Before an Amazon van pulls into your drive to deliver your package, it gets processed at Findlay’s new Amazon Delivery Station.
At 8:30 a.m. there is some hustle-bustle at the facility, but the real action starts six hours earlier when semis bring the packages to Findlay to be sorted.
“This is the final mile,” says Scott Paul, the Site Lead at the Findlay Delivery Station. “So, we are bringing your package in from a larger sort center out of Detroit right now and then we are processing that package, putting into routes, and getting it out to your doorstep.”
The Findlay Station has been up and running for six months now and is processing 10,000 packages a day. This is just one of 13 delivery stations in Ohio. The 100,000-square-foot building is a little on the smaller side compared to others, but they do not know what their upper limits are to the volume of packages they will be handling for our area. But no matter how many boxes, their mission is the same.
“Our goal is, every package that reaches our facility reaches our customer,” adds Paul.
And to get those packages from Findlay to homes in Wapakoneta, Lima, and most of West Central and Northwest Ohio falls on the shoulders of independent contractors like Ironside Logistics.
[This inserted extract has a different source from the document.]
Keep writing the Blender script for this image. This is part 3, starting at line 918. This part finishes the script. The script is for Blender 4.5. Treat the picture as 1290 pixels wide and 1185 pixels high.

“Ironside Logistics is a third-party contractor with Amazon, through the delivery service partner program,” Joe Powell, Owner of Ironside Logistics, LLC. “Which means that we deliver for Amazon, we use the nice blue vans, we have Amazon uniforms, but we are a third-party contractor that delivers on the behalf of Amazon.”
And every day, the drivers are working like a well-oiled machine to load up quickly to get your deliveries to your door.
“It may look well oiled, but that's because we have a great team of drivers, dispatchers, managers who are all working together trying to make sure that everything's happening, how it is supposed to be, safely,” add Powell. “You know when we do have issues, and we have of course like any where else, we have our challenges every day. But just working together and having a little commonsense to make sure that everything is taking care of, so that our drivers out safely being able to deliver.”